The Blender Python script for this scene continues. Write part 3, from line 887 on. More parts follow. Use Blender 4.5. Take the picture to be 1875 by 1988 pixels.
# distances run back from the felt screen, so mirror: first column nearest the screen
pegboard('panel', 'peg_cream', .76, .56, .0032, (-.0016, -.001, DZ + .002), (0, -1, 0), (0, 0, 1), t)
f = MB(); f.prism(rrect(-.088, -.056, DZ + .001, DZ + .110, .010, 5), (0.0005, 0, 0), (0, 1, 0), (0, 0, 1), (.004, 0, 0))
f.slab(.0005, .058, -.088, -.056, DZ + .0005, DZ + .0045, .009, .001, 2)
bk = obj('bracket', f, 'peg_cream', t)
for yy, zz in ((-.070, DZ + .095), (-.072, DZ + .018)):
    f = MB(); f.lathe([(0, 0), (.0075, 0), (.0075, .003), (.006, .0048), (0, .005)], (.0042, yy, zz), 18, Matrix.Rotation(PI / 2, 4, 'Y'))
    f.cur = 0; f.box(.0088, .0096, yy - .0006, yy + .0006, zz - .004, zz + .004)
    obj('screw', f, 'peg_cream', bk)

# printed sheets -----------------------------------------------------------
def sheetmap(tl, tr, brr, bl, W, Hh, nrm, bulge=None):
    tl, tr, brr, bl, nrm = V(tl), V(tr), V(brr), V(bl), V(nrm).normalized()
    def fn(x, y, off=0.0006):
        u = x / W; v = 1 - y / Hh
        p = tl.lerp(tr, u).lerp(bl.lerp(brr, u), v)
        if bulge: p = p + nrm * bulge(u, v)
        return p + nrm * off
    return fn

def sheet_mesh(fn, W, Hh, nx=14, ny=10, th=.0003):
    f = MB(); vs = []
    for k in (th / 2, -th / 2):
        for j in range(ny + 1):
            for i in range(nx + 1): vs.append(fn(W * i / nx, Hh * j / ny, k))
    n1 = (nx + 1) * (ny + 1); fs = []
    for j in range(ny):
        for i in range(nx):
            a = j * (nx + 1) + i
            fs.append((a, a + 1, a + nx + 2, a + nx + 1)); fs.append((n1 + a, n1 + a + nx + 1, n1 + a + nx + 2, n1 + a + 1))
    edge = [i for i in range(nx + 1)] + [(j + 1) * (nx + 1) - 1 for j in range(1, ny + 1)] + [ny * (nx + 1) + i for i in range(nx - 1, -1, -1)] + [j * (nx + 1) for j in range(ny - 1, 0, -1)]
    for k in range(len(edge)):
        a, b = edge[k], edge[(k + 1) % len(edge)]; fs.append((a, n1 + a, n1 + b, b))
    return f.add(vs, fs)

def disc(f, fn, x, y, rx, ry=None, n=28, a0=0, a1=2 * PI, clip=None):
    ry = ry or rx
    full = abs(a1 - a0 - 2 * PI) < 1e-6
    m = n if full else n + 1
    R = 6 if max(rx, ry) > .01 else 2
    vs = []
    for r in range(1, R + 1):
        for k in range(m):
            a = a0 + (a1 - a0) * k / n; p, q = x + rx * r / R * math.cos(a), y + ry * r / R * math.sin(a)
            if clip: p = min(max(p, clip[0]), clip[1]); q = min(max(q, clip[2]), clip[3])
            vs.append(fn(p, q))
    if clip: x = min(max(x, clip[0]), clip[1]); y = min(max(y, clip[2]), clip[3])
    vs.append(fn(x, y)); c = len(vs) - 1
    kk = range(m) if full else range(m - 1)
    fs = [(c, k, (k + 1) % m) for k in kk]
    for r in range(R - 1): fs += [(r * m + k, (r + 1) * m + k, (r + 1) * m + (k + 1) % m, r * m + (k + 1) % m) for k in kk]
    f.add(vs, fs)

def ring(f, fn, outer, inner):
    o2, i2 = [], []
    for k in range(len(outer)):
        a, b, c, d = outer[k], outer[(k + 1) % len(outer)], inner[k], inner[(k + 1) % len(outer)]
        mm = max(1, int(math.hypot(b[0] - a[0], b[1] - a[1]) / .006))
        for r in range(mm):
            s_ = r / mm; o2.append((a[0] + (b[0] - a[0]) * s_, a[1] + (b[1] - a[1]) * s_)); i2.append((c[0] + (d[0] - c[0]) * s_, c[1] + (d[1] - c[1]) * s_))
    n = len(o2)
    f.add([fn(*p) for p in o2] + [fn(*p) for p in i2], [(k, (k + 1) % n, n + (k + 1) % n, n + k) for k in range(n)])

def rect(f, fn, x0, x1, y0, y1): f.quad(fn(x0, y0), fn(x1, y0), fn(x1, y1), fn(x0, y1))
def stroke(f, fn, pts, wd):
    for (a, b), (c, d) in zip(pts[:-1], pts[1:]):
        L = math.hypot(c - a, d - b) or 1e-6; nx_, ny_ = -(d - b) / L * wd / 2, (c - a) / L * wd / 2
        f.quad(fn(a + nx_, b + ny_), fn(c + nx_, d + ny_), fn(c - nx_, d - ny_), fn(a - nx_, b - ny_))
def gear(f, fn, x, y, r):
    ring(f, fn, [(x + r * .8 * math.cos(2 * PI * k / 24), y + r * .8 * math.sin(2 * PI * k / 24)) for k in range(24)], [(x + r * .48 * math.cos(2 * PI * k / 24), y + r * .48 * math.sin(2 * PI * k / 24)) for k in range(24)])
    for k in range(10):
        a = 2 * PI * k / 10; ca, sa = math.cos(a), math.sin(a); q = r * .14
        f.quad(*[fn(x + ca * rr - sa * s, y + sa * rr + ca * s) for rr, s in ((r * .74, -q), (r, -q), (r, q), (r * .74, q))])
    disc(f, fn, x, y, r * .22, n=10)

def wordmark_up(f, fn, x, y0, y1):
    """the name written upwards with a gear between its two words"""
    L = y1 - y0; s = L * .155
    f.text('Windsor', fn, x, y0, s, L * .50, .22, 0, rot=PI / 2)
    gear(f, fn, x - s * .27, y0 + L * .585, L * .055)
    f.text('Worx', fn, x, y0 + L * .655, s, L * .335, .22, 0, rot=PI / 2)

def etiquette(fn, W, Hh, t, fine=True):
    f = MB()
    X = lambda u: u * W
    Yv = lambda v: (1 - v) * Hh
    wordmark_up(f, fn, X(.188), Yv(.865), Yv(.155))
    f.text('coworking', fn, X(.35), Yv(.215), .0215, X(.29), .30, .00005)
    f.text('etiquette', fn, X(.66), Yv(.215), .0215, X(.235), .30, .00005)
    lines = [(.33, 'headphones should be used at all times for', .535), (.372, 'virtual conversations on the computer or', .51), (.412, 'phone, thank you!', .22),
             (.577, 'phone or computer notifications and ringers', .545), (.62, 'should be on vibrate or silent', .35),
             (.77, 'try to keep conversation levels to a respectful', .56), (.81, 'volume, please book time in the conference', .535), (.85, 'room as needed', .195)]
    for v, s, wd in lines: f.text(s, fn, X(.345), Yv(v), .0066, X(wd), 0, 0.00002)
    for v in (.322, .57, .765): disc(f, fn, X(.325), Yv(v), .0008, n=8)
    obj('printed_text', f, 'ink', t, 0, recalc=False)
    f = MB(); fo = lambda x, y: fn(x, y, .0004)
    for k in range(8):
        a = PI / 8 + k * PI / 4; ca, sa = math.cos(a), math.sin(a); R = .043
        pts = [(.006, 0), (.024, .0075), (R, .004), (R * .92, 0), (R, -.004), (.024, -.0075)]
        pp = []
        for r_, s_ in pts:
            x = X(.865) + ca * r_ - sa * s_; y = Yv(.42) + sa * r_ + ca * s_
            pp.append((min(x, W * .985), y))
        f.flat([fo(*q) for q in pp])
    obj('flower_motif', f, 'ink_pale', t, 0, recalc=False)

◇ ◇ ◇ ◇

| Problem requirements |
Return exactly the lines from the beginning of the data above through the one containing "return f.add(vs, fs)", please. Include both end lines and add nothing else.

| Expected answer |
The Blender Python script for this scene continues. Write part 3, from line 887 on. More parts follow. Use Blender 4.5. Take the picture to be 1875 by 1988 pixels.
# distances run back from the felt screen, so mirror: first column nearest the screen
pegboard('panel', 'peg_cream', .76, .56, .0032, (-.0016, -.001, DZ + .002), (0, -1, 0), (0, 0, 1), t)
f = MB(); f.prism(rrect(-.088, -.056, DZ + .001, DZ + .110, .010, 5), (0.0005, 0, 0), (0, 1, 0), (0, 0, 1), (.004, 0, 0))
f.slab(.0005, .058, -.088, -.056, DZ + .0005, DZ + .0045, .009, .001, 2)
bk = obj('bracket', f, 'peg_cream', t)
for yy, zz in ((-.070, DZ + .095), (-.072, DZ + .018)):
    f = MB(); f.lathe([(0, 0), (.0075, 0), (.0075, .003), (.006, .0048), (0, .005)], (.0042, yy, zz), 18, Matrix.Rotation(PI / 2, 4, 'Y'))
    f.cur = 0; f.box(.0088, .0096, yy - .0006, yy + .0006, zz - .004, zz + .004)
    obj('screw', f, 'peg_cream', bk)

# printed sheets -----------------------------------------------------------
def sheetmap(tl, tr, brr, bl, W, Hh, nrm, bulge=None):
    tl, tr, brr, bl, nrm = V(tl), V(tr), V(brr), V(bl), V(nrm).normalized()
    def fn(x, y, off=0.0006):
        u = x / W; v = 1 - y / Hh
        p = tl.lerp(tr, u).lerp(bl.lerp(brr, u), v)
        if bulge: p = p + nrm * bulge(u, v)
        return p + nrm * off
    return fn

def sheet_mesh(fn, W, Hh, nx=14, ny=10, th=.0003):
    f = MB(); vs = []
    for k in (th / 2, -th / 2):
        for j in range(ny + 1):
            for i in range(nx + 1): vs.append(fn(W * i / nx, Hh * j / ny, k))
    n1 = (nx + 1) * (ny + 1); fs = []
    for j in range(ny):
        for i in range(nx):
            a = j * (nx + 1) + i
            fs.append((a, a + 1, a + nx + 2, a + nx + 1)); fs.append((n1 + a, n1 + a + nx + 1, n1 + a + nx + 2, n1 + a + 1))
    edge = [i for i in range(nx + 1)] + [(j + 1) * (nx + 1) - 1 for j in range(1, ny + 1)] + [ny * (nx + 1) + i for i in range(nx - 1, -1, -1)] + [j * (nx + 1) for j in range(ny - 1, 0, -1)]
    for k in range(len(edge)):
        a, b = edge[k], edge[(k + 1) % len(edge)]; fs.append((a, n1 + a, n1 + b, b))
    return f.add(vs, fs)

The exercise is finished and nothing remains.